In this exercise, the entries below include pictures. Repeat exactly the lines from the line with "What Blender Python" to the line with "from mathutils import Vector, Matrix, geometry, noise", including both, but without the pictures.
━━━━━ Data to process ━━━━━
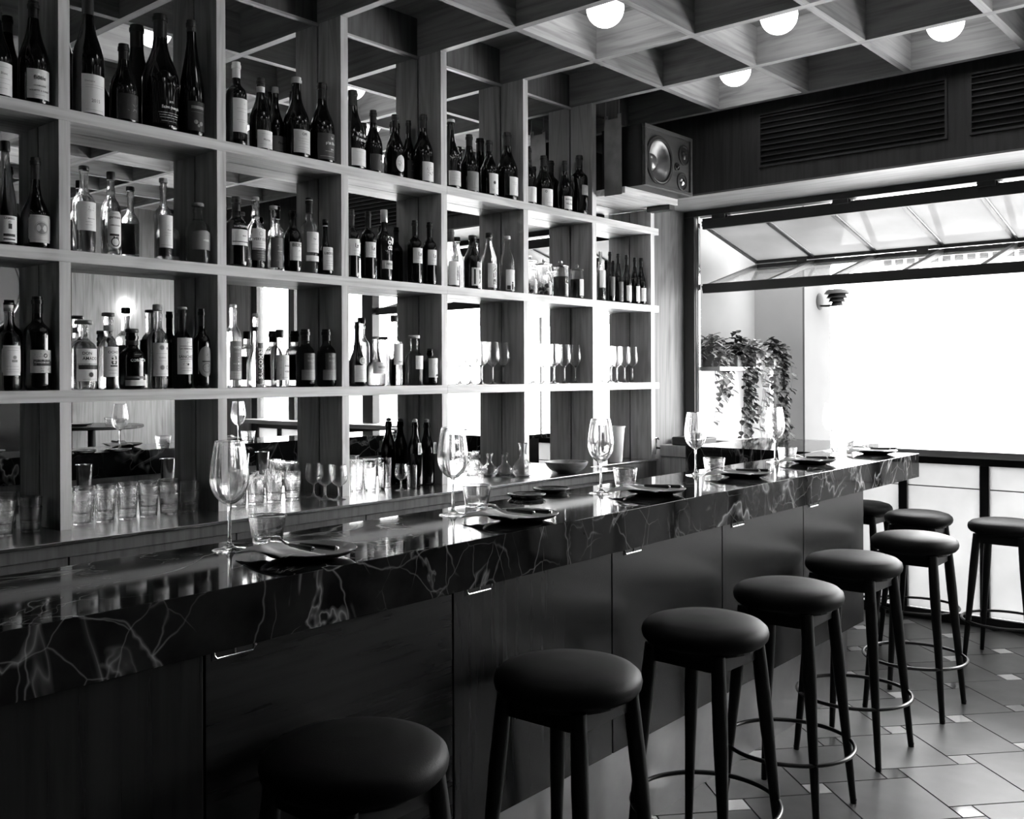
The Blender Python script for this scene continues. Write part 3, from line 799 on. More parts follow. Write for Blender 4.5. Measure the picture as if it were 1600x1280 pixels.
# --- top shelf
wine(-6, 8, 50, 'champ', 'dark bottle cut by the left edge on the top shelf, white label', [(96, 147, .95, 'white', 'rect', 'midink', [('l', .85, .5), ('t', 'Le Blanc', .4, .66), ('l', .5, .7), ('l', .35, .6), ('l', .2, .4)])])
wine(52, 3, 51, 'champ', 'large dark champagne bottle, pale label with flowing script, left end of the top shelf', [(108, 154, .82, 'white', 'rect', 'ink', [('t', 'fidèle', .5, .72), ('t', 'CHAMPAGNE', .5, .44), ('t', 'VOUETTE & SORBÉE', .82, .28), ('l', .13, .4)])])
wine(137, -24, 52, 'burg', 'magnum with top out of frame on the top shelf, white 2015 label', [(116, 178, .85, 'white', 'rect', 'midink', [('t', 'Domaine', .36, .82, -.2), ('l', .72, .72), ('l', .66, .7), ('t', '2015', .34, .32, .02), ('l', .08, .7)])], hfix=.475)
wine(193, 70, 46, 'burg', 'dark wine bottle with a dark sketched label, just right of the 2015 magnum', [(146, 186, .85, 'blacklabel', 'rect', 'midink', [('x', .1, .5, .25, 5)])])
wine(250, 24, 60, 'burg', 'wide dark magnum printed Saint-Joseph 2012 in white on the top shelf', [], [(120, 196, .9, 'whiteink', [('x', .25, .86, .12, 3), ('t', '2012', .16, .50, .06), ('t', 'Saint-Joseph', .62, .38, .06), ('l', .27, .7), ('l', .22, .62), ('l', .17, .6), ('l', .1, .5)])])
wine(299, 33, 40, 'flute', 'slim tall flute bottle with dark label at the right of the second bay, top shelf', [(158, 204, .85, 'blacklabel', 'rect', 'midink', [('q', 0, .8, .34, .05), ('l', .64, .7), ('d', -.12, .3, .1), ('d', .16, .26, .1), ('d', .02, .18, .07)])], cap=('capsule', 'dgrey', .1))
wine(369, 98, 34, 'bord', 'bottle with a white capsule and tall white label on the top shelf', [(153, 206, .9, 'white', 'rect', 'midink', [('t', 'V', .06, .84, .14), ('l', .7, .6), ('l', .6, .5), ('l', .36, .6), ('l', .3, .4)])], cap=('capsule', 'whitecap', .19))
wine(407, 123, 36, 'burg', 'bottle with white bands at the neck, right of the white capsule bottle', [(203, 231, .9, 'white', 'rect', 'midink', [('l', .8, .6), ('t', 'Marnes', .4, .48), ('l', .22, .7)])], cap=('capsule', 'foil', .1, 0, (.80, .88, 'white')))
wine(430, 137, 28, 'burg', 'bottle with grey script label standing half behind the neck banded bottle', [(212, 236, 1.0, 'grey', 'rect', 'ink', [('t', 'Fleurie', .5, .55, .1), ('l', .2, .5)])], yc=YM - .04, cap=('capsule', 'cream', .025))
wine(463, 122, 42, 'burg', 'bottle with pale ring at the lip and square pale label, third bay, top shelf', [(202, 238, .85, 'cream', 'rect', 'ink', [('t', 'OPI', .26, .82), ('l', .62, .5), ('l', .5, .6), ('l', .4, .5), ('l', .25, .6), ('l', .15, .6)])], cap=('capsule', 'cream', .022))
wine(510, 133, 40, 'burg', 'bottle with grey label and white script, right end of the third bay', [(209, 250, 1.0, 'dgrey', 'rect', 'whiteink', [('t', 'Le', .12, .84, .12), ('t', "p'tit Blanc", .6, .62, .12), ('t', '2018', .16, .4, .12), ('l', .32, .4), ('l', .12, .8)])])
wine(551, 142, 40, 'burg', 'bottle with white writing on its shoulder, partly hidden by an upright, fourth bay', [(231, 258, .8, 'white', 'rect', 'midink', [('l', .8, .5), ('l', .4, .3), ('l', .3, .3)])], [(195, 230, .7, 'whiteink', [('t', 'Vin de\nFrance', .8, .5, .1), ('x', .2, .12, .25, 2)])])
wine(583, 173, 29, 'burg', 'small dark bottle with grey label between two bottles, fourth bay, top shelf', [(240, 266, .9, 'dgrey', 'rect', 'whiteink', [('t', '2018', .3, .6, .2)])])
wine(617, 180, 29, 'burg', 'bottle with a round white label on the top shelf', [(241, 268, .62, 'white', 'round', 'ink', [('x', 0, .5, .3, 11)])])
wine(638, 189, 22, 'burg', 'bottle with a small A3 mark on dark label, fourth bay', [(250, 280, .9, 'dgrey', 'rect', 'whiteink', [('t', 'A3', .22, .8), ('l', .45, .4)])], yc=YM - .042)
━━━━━
━━━━━ Data to process ━━━━━
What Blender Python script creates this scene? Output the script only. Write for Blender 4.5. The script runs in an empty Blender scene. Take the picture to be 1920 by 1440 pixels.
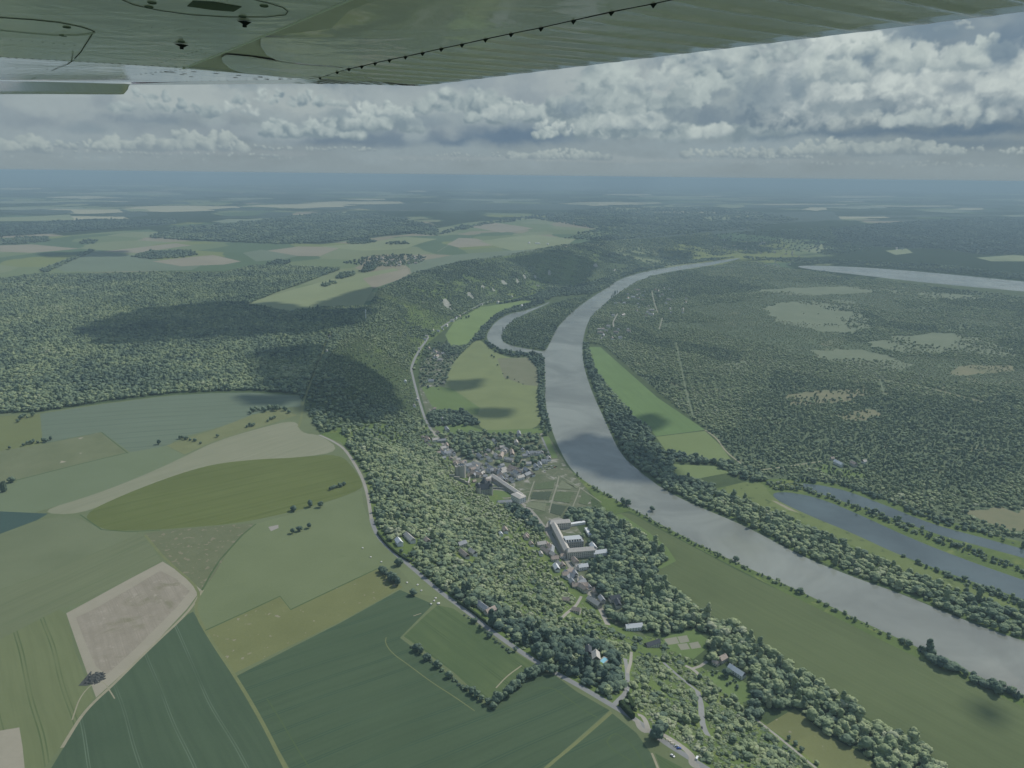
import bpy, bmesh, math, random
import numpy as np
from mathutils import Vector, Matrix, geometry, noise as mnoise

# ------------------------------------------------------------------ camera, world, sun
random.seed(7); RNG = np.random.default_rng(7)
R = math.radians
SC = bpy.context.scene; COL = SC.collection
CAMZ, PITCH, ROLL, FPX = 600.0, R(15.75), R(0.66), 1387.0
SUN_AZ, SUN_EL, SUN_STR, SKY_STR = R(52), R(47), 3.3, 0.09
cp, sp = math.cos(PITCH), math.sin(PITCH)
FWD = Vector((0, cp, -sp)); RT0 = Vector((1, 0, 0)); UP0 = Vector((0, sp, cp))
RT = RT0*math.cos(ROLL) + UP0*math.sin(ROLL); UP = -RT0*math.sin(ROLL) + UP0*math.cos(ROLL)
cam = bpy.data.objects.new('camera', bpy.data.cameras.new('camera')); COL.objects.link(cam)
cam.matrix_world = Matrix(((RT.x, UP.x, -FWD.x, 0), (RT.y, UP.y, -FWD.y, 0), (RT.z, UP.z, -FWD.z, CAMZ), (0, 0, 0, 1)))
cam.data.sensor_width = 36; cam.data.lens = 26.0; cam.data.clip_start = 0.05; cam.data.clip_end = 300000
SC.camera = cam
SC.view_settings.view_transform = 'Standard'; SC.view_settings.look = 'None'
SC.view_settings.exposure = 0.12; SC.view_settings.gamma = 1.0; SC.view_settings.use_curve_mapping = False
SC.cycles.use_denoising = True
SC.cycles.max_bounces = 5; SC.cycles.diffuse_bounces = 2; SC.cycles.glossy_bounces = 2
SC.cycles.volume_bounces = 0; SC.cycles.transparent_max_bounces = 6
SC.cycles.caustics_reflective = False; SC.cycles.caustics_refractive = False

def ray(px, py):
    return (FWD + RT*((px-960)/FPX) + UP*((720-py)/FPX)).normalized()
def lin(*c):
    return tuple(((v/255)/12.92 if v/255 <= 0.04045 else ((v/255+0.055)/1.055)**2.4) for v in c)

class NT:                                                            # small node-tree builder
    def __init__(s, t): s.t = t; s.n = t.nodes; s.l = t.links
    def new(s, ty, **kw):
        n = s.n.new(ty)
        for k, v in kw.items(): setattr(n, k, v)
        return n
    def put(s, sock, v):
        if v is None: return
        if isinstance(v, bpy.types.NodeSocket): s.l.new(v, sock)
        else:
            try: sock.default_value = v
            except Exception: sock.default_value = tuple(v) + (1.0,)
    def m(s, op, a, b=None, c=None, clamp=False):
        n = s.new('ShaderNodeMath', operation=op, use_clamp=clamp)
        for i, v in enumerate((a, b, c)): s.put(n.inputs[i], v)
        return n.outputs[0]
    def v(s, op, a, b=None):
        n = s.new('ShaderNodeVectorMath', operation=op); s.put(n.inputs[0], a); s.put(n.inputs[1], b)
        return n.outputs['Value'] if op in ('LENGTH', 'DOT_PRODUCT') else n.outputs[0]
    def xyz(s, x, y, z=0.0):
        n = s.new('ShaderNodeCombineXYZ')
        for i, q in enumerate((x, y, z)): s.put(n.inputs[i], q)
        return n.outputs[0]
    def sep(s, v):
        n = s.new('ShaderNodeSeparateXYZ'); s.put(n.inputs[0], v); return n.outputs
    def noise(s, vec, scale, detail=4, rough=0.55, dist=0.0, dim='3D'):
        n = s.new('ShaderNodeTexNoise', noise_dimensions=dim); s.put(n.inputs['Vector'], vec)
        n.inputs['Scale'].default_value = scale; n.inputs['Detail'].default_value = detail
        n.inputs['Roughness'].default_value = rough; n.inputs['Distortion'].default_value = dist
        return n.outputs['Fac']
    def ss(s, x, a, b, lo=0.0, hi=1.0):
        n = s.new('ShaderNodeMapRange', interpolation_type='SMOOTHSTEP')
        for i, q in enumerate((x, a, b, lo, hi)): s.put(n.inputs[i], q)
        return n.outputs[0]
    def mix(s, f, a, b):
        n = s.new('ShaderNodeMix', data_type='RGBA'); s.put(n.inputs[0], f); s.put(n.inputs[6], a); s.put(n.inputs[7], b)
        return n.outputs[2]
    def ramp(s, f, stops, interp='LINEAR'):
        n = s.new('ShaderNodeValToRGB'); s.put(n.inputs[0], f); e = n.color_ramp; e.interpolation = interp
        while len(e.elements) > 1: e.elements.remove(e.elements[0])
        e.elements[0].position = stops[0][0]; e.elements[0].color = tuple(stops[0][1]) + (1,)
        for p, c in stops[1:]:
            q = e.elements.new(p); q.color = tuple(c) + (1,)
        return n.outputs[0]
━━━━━
━━━━━ Data to process ━━━━━
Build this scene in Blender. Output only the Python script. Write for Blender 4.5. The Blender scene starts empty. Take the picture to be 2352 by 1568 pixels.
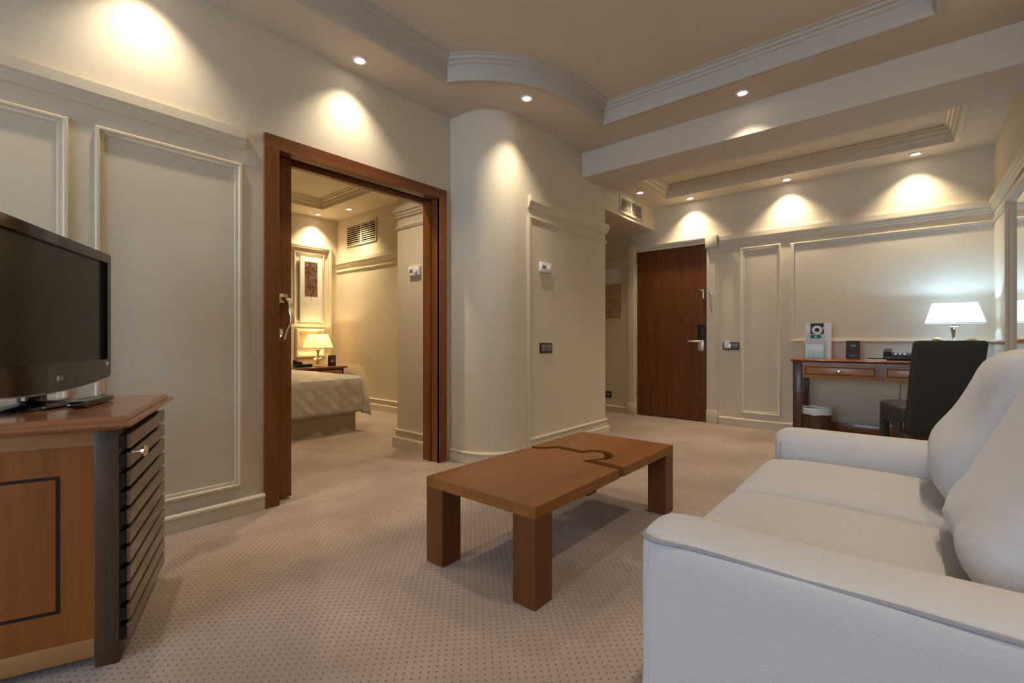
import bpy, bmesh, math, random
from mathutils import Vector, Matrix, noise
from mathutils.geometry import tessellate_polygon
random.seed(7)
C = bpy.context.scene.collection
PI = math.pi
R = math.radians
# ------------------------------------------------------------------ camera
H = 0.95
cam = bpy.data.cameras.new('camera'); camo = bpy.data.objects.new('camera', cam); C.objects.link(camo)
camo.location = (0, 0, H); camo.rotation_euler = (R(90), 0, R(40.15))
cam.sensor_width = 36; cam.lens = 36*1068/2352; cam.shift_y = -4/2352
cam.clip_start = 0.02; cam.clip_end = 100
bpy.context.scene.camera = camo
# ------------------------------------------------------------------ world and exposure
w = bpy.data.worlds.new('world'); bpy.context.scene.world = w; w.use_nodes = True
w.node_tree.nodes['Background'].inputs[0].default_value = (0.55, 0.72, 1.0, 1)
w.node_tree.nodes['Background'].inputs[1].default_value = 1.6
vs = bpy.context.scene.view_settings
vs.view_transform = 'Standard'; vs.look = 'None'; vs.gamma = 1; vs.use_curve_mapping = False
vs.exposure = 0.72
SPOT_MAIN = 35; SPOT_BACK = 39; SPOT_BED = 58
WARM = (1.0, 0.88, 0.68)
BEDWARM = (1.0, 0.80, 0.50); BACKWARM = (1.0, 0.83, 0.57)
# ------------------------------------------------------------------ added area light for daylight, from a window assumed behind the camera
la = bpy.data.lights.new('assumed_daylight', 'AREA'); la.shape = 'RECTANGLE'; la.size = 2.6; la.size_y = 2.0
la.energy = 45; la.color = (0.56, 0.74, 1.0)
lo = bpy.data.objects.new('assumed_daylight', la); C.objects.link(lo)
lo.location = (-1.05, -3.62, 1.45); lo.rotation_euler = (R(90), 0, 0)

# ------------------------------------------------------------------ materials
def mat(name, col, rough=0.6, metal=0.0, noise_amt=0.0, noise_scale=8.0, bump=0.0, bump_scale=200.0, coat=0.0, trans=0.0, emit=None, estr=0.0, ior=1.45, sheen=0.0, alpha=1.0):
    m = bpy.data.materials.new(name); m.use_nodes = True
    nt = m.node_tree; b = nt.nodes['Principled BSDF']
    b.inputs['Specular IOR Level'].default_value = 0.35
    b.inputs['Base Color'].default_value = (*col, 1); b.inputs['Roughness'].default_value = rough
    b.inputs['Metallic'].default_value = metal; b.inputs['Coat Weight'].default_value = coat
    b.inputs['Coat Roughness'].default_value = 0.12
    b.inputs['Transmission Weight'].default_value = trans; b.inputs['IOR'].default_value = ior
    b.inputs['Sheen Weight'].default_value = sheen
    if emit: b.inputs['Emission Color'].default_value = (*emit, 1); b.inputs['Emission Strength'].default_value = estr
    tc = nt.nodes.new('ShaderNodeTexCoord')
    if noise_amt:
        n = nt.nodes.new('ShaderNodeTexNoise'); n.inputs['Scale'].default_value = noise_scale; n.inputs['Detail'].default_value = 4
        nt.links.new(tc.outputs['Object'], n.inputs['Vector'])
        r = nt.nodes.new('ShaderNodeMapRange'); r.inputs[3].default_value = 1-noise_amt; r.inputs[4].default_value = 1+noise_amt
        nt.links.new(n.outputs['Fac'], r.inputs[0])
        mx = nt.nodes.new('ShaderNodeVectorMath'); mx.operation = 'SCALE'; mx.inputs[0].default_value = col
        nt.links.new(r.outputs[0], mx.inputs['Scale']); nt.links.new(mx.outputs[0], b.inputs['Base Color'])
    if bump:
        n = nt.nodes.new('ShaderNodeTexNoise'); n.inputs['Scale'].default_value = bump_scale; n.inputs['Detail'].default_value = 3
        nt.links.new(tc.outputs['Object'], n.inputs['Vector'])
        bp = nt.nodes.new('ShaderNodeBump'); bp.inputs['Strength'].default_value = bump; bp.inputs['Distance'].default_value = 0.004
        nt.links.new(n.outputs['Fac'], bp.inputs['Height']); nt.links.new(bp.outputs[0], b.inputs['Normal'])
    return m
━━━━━
Exercise answer >>
What Blender Python script creates this scene? Output the script only. Write for Blender 4.5. The script runs in an empty Blender scene. Take the picture to be 1920 by 1440 pixels.
import bpy, bmesh, math, random
import numpy as np
from mathutils import Vector, Matrix, geometry, noise as mnoise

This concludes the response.